## [EXERCISE REQUIREMENTS]
Word for word, restate every line of the material.

========================

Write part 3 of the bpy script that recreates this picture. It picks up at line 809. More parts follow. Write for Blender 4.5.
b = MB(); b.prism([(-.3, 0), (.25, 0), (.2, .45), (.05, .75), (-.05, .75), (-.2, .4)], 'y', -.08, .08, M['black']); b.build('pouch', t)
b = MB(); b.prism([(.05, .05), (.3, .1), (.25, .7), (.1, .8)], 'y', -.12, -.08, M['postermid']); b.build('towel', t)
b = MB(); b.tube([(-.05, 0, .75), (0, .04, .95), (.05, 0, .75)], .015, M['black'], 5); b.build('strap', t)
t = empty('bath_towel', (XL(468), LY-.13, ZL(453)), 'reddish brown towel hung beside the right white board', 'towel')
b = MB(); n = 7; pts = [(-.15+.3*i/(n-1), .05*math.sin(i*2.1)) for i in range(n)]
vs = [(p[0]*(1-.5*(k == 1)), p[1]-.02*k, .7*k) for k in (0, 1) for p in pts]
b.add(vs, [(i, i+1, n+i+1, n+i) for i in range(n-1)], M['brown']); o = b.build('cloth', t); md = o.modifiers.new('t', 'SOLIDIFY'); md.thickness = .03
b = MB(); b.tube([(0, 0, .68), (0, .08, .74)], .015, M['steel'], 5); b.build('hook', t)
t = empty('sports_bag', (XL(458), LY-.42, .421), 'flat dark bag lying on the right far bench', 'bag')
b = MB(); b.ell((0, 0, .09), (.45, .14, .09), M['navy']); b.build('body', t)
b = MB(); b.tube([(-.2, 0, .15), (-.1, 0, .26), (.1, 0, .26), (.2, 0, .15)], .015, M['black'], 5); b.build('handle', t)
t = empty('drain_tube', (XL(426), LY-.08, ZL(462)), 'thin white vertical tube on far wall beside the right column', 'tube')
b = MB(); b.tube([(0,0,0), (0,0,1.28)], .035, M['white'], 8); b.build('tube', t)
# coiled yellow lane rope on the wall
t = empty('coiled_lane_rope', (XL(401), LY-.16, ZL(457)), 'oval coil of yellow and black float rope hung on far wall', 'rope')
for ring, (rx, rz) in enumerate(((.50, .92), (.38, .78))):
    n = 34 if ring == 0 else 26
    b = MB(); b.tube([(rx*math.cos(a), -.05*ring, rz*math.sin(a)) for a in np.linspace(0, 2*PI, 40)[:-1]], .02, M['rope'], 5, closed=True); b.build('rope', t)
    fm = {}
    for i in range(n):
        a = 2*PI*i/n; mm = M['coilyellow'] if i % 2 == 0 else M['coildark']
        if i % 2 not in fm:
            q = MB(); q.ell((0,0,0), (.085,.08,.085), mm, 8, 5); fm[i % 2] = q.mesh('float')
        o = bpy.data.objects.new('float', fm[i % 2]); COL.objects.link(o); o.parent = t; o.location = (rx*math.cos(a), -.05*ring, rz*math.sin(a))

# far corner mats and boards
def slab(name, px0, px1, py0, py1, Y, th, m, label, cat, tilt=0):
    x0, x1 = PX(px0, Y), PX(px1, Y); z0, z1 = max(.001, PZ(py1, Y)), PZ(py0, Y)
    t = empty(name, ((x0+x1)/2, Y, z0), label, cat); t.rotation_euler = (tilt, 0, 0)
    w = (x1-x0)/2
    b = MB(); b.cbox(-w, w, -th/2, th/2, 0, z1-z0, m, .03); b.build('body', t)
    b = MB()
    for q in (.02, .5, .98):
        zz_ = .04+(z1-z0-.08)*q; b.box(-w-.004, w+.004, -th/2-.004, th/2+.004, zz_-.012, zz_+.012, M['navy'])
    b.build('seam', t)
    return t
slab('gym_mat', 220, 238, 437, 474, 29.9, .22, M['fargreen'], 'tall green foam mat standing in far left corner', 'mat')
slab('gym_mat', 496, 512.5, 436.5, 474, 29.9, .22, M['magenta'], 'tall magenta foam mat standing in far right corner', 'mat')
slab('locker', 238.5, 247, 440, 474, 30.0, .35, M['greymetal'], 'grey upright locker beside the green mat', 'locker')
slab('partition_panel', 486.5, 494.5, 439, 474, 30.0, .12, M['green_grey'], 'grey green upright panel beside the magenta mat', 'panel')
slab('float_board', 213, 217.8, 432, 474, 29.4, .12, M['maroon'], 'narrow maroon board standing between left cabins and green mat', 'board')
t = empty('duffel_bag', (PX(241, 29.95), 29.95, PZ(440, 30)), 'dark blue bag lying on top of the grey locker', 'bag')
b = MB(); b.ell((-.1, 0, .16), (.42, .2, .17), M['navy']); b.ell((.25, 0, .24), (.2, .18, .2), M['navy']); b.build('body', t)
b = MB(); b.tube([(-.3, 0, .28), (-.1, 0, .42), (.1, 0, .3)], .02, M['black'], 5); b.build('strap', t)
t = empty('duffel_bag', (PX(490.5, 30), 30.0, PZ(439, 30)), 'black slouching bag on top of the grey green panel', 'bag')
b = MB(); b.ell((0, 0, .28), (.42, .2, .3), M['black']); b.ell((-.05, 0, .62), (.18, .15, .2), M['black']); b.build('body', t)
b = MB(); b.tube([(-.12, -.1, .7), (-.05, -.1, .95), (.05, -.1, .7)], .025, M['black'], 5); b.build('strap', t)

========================

## [RESULT]
Write part 3 of the bpy script that recreates this picture. It picks up at line 809. More parts follow. Write for Blender 4.5.
b = MB(); b.prism([(-.3, 0), (.25, 0), (.2, .45), (.05, .75), (-.05, .75), (-.2, .4)], 'y', -.08, .08, M['black']); b.build('pouch', t)
b = MB(); b.prism([(.05, .05), (.3, .1), (.25, .7), (.1, .8)], 'y', -.12, -.08, M['postermid']); b.build('towel', t)
b = MB(); b.tube([(-.05, 0, .75), (0, .04, .95), (.05, 0, .75)], .015, M['black'], 5); b.build('strap', t)
t = empty('bath_towel', (XL(468), LY-.13, ZL(453)), 'reddish brown towel hung beside the right white board', 'towel')
b = MB(); n = 7; pts = [(-.15+.3*i/(n-1), .05*math.sin(i*2.1)) for i in range(n)]
vs = [(p[0]*(1-.5*(k == 1)), p[1]-.02*k, .7*k) for k in (0, 1) for p in pts]
b.add(vs, [(i, i+1, n+i+1, n+i) for i in range(n-1)], M['brown']); o = b.build('cloth', t); md = o.modifiers.new('t', 'SOLIDIFY'); md.thickness = .03
b = MB(); b.tube([(0, 0, .68), (0, .08, .74)], .015, M['steel'], 5); b.build('hook', t)
t = empty('sports_bag', (XL(458), LY-.42, .421), 'flat dark bag lying on the right far bench', 'bag')
b = MB(); b.ell((0, 0, .09), (.45, .14, .09), M['navy']); b.build('body', t)
b = MB(); b.tube([(-.2, 0, .15), (-.1, 0, .26), (.1, 0, .26), (.2, 0, .15)], .015, M['black'], 5); b.build('handle', t)
t = empty('drain_tube', (XL(426), LY-.08, ZL(462)), 'thin white vertical tube on far wall beside the right column', 'tube')
b = MB(); b.tube([(0,0,0), (0,0,1.28)], .035, M['white'], 8); b.build('tube', t)
# coiled yellow lane rope on the wall
t = empty('coiled_lane_rope', (XL(401), LY-.16, ZL(457)), 'oval coil of yellow and black float rope hung on far wall', 'rope')
for ring, (rx, rz) in enumerate(((.50, .92), (.38, .78))):
    n = 34 if ring == 0 else 26
    b = MB(); b.tube([(rx*math.cos(a), -.05*ring, rz*math.sin(a)) for a in np.linspace(0, 2*PI, 40)[:-1]], .02, M['rope'], 5, closed=True); b.build('rope', t)
    fm = {}
    for i in range(n):
        a = 2*PI*i/n; mm = M['coilyellow'] if i % 2 == 0 else M['coildark']
        if i % 2 not in fm:
            q = MB(); q.ell((0,0,0), (.085,.08,.085), mm, 8, 5); fm[i % 2] = q.mesh('float')
        o = bpy.data.objects.new('float', fm[i % 2]); COL.objects.link(o); o.parent = t; o.location = (rx*math.cos(a), -.05*ring, rz*math.sin(a))

# far corner mats and boards
def slab(name, px0, px1, py0, py1, Y, th, m, label, cat, tilt=0):
    x0, x1 = PX(px0, Y), PX(px1, Y); z0, z1 = max(.001, PZ(py1, Y)), PZ(py0, Y)
    t = empty(name, ((x0+x1)/2, Y, z0), label, cat); t.rotation_euler = (tilt, 0, 0)
    w = (x1-x0)/2
    b = MB(); b.cbox(-w, w, -th/2, th/2, 0, z1-z0, m, .03); b.build('body', t)
    b = MB()
    for q in (.02, .5, .98):
        zz_ = .04+(z1-z0-.08)*q; b.box(-w-.004, w+.004, -th/2-.004, th/2+.004, zz_-.012, zz_+.012, M['navy'])
    b.build('seam', t)
    return t
slab('gym_mat', 220, 238, 437, 474, 29.9, .22, M['fargreen'], 'tall green foam mat standing in far left corner', 'mat')
slab('gym_mat', 496, 512.5, 436.5, 474, 29.9, .22, M['magenta'], 'tall magenta foam mat standing in far right corner', 'mat')
slab('locker', 238.5, 247, 440, 474, 30.0, .35, M['greymetal'], 'grey upright locker beside the green mat', 'locker')
slab('partition_panel', 486.5, 494.5, 439, 474, 30.0, .12, M['green_grey'], 'grey green upright panel beside the magenta mat', 'panel')
slab('float_board', 213, 217.8, 432, 474, 29.4, .12, M['maroon'], 'narrow maroon board standing between left cabins and green mat', 'board')
t = empty('duffel_bag', (PX(241, 29.95), 29.95, PZ(440, 30)), 'dark blue bag lying on top of the grey locker', 'bag')
b = MB(); b.ell((-.1, 0, .16), (.42, .2, .17), M['navy']); b.ell((.25, 0, .24), (.2, .18, .2), M['navy']); b.build('body', t)
b = MB(); b.tube([(-.3, 0, .28), (-.1, 0, .42), (.1, 0, .3)], .02, M['black'], 5); b.build('strap', t)
t = empty('duffel_bag', (PX(490.5, 30), 30.0, PZ(439, 30)), 'black slouching bag on top of the grey green panel', 'bag')
b = MB(); b.ell((0, 0, .28), (.42, .2, .3), M['black']); b.ell((-.05, 0, .62), (.18, .15, .2), M['black']); b.build('body', t)
b = MB(); b.tube([(-.12, -.1, .7), (-.05, -.1, .95), (.05, -.1, .7)], .025, M['black'], 5); b.build('strap', t)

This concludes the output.